'1408' is standard horror, but effective

The film "1408," based on the Stephen King short story of the same name, is a container movie, meaning the bulk of the narrative is contained, so to speak, in one location.

It's a classic template, often used by Hollywood screenwriters when scripting thrillers such as "Panic Room" with Jodie Foster &

mom and daughter, trapped in a safe room (a castle keep of sorts), in a three-story brownstone in New York City, watching home invaders on closed circuit television as they try and break into the keep.

Of course, there is the malevolent house where the protagonists become unwitting victims of paranormal events: the decaying Victorian mansion that is inhabited by dark spirits (e.g., a family was killed inexplicably on the premises early in the last century), or the house/hotel/hotel room which itself possesses an evil energy that begins to transform the people who move in. How often have we seen the happy family (two kids, optimistic parents) pull up in front of an abandoned, three-story house, eager to begin restoring it. Or, in the superb film "The Shining" agree to be the winter caretakers of a very creepy hotel. Look for the moment when one of the family members looks up at the small attic window and sees, ever so briefly, a pasty-white face staring back.

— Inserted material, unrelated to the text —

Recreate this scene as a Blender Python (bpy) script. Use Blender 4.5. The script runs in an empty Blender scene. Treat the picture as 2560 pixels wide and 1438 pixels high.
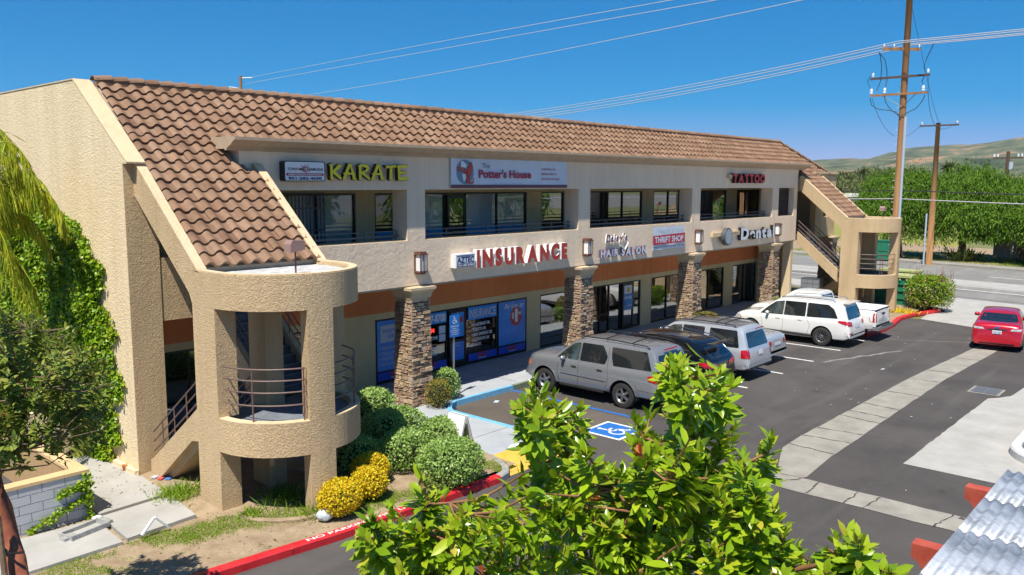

It's standard horror, but also very effective, predicated on the assumption that being unable to escape a confined space taps into latent fears which we all possess.

One of the most effective uses of moviegoers' latent claustrophobia and their belief (however grudging) in the paranormal, are films that take the audience deep into unexplored caves. This is not National Geographic, hence it soon becomes obvious that the spelunkers are not alone and there is no easy way out. The most recent example of a solid cave-container film is "Descent." Six women, experienced, athletic, loaded with sophisticated climbing gear, head down into a cavernous hole about which little is known. Predictably, they lose their way and they lose control. There is something or someone else in the cave with them and we know it's not going to end well.

Other choices for containers are basements, airplane cabins at 30,000 feet, enormous attics, and rooms designed to hold a victim.

Taking the genre to its extreme is the scenario wherein a person is buried alive and the game clock is ticking. Air is in increasingly short supply, the box is covered with six feet of dirt, and that one small light (cigarette lighter, flashlight), used to ward off the terrifying darkness, begins to fail. The tension can be all but unbearable.

In the case of "1408," Mike Enslin (John Cusack), a writer of books and a successful debunker of haunted bed and breakfasts, has come to stay in room 1408, located on the fourteenth floor of the Dolphin Hotel in New York City.

When Enslin arrives to check in, he is severely warned off by the hotel manager (Samuel L. Jackson). He is told that more than 50 people have either committed suicide in the room or jumped out of the window; the room has been closed to patrons for years. Nevertheless, he insists he wants to spend just one night in the room &

time enough to prove that the stories are pure fabrication.

Enslin prevails, is given a key, and smugly enters the room, inspects the layout, and finds all benign. Before long, however, enough creepy things begin to happen that he concludes that the room is more than plaster, furniture and fixtures. When he grabs his bag and tries to exit, he can't. The door is locked and the door knob comes off in his hand. He's trapped. And so begins the longest night of his life.

Of course, you have to suspend your disbelief when watching such films, and "1408" is no different. The effectiveness of the movie depends on how much jeopardy we believe Enslin is in, and do we care. Regrettably, for all of its special effects, and some top drawer acting by Cusack, the film never feels as if the stakes are very high. Naturally, Enslin is put through the horror spin cycle and pummeled in countless ways. But none of it ever seems truly scary, and the reason could be that the source of evil is not a person or thing, but a room. A room, to be sure, that torments Enslin psychologically and physically while holding him captive. But 1408, the room, fails to muster the high creep factor which would have resulted had there been someone else in the room with him. Think of "Descent" without the beings hidden in the dark cul-de-sacs that threaten the climbers. You'd have, in essence, a cave with attitude; it wouldn't work.

For fans of the genre, "1408" will be a must see. For those who enjoy a solid movie that terrifies, raising goosebumps and hair, this film will likely disappoint.